Go through the records and show each line where the word "follow" occurs.
··· Data for the task
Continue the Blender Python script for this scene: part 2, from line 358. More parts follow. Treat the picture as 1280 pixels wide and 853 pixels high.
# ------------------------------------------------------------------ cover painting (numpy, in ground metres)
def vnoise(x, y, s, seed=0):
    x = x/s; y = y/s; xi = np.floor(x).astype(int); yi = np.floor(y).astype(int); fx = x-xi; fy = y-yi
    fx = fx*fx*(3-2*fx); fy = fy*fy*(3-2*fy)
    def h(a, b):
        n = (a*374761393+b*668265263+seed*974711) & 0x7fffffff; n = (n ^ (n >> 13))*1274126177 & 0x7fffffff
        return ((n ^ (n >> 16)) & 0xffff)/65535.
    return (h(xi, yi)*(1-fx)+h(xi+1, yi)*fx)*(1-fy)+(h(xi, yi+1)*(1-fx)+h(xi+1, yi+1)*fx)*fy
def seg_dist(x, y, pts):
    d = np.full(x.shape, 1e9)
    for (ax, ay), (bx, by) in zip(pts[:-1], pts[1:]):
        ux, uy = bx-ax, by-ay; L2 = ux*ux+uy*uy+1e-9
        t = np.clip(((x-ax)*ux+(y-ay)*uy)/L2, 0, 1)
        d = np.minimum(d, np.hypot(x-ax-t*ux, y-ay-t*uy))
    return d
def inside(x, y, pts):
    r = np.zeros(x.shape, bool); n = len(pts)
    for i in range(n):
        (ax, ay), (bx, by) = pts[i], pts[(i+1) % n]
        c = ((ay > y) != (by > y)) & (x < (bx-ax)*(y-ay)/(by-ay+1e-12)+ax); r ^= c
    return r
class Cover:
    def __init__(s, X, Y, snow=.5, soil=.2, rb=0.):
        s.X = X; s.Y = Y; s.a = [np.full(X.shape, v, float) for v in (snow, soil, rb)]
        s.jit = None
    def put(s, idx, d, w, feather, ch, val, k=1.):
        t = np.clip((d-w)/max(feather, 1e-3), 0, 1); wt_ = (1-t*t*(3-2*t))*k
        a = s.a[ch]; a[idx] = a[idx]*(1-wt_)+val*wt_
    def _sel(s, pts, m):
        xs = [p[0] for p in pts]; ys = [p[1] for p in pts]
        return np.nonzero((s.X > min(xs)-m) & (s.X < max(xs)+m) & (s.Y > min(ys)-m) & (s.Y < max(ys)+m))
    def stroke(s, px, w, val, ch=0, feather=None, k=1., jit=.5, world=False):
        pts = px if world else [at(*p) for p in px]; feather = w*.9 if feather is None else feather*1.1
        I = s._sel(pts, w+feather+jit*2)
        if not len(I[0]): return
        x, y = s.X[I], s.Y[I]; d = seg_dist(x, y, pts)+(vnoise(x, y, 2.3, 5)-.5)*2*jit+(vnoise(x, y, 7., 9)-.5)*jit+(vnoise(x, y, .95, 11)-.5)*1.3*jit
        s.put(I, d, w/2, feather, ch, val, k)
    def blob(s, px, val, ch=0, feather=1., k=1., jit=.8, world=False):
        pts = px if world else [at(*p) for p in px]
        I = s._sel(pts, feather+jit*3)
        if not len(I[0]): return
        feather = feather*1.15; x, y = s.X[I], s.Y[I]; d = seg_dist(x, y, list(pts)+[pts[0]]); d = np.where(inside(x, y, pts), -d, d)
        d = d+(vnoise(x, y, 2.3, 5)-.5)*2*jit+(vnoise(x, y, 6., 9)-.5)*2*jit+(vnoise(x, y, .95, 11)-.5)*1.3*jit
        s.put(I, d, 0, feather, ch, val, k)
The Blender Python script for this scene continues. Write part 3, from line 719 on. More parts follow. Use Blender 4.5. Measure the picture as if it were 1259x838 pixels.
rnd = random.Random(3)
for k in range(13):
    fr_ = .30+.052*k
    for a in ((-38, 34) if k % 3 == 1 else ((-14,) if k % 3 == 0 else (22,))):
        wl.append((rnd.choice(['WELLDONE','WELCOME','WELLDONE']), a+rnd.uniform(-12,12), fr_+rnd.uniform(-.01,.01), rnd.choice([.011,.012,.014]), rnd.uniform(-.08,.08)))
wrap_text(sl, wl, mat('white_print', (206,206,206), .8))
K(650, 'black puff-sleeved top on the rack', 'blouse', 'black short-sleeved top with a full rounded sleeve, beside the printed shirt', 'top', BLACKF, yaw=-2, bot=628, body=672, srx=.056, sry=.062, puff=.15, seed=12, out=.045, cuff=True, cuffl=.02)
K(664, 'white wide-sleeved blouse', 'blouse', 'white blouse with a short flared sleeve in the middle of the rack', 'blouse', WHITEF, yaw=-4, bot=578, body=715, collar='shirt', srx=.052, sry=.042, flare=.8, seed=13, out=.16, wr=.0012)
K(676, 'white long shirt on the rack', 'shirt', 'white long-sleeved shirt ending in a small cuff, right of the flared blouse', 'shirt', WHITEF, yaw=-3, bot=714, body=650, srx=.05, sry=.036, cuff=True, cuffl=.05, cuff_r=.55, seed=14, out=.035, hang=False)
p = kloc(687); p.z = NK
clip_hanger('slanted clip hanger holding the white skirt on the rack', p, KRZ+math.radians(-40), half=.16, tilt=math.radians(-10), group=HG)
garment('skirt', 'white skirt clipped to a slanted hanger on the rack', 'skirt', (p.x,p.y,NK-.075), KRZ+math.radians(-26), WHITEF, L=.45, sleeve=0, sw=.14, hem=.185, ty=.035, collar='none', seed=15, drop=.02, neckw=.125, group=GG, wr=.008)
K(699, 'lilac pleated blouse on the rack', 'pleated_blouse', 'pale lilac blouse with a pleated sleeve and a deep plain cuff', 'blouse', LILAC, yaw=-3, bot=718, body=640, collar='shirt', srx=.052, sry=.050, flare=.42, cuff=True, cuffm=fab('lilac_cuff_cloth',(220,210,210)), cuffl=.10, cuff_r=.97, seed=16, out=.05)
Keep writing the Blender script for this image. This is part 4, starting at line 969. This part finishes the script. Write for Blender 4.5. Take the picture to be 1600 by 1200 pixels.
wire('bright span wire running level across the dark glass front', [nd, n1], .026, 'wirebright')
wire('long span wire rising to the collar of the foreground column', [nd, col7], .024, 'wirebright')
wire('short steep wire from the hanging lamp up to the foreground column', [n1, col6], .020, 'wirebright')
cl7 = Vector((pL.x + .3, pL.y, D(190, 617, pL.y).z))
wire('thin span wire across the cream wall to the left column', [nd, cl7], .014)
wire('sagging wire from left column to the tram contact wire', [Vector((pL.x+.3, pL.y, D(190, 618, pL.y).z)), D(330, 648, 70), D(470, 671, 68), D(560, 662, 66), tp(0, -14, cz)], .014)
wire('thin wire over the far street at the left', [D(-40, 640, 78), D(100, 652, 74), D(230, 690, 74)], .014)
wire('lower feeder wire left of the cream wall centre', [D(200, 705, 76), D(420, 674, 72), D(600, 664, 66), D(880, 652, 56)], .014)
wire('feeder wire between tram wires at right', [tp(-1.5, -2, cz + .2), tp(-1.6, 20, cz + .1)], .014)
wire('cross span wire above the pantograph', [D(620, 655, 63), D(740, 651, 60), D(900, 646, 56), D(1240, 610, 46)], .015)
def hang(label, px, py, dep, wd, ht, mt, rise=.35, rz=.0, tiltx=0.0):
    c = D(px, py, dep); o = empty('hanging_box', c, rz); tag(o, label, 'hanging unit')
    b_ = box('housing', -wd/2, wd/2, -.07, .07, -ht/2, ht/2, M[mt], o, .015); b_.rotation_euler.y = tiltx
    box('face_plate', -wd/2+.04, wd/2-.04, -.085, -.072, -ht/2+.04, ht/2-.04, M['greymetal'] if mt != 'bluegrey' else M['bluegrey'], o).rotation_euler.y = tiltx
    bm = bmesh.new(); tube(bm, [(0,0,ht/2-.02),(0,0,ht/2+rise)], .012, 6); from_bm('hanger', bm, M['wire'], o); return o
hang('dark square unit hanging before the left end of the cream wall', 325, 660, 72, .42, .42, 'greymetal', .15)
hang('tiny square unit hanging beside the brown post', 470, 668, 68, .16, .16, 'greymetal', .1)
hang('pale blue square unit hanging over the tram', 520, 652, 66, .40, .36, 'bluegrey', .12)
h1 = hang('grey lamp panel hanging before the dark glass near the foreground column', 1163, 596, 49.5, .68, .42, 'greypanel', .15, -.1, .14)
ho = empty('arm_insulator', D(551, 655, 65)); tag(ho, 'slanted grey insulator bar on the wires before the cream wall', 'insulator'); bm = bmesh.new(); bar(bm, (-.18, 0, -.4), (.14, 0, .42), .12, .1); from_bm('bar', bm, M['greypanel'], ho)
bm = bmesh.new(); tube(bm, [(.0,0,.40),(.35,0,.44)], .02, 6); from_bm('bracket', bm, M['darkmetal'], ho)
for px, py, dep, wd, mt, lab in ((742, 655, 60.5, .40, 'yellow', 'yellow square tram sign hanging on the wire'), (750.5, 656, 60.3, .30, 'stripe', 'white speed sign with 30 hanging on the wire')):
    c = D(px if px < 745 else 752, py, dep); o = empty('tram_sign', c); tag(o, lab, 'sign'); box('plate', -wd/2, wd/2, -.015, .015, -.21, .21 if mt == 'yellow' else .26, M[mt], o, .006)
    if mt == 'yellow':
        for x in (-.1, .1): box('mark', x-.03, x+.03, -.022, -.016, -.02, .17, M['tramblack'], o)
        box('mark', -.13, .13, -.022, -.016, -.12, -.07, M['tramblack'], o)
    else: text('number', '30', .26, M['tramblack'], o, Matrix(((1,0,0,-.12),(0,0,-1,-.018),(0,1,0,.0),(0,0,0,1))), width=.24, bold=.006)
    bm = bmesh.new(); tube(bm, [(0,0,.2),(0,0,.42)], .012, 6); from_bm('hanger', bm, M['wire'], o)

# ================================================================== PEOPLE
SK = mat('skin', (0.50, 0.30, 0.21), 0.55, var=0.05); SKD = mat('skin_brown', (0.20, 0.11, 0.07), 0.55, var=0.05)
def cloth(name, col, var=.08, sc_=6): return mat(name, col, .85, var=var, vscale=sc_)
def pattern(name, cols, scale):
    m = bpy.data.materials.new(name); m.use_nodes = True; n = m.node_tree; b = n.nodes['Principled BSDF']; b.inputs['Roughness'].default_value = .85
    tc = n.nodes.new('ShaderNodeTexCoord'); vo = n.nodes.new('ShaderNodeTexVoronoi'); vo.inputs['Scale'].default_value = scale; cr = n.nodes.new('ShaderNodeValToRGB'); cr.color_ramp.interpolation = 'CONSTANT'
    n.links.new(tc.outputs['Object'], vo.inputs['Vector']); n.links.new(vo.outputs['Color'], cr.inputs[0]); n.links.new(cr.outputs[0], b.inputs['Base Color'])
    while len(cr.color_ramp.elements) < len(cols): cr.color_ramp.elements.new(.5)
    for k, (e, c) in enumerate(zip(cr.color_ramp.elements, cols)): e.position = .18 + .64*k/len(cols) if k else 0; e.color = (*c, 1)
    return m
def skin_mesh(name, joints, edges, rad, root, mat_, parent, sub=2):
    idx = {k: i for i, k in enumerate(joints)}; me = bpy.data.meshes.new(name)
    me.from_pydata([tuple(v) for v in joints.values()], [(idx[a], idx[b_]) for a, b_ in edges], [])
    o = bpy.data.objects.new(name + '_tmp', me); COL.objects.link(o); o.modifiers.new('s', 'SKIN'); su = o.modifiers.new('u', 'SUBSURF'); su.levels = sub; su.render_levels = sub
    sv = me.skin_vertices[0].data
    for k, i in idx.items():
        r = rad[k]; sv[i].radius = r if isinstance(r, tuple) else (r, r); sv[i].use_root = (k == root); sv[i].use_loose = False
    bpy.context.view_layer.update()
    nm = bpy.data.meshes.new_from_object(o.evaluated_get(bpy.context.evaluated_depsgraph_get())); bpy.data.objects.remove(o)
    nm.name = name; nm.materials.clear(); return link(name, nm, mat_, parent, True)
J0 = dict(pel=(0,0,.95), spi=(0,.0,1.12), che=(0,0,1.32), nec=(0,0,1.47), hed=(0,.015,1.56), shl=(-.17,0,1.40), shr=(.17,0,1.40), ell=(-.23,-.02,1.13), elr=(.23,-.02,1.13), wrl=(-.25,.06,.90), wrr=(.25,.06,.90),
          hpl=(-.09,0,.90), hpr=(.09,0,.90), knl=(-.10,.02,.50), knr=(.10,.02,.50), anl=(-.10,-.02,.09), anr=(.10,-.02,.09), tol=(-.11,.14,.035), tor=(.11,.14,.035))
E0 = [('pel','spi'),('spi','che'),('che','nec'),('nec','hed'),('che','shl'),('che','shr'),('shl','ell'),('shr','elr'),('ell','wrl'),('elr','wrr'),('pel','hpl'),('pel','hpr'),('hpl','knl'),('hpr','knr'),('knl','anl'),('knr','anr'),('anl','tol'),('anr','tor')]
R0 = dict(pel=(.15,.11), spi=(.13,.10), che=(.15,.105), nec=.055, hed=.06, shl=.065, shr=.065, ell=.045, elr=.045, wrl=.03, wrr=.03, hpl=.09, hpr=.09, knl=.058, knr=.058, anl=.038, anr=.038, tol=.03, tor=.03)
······
■ Written solution
Continue the Blender Python script for this scene: part 2, from line 358. More parts follow. Treat the picture as 1280 pixels wide and 853 pixels high.
The Blender Python script for this scene continues. Write part 3, from line 719 on. More parts follow. Use Blender 4.5. Measure the picture as if it were 1259x838 pixels.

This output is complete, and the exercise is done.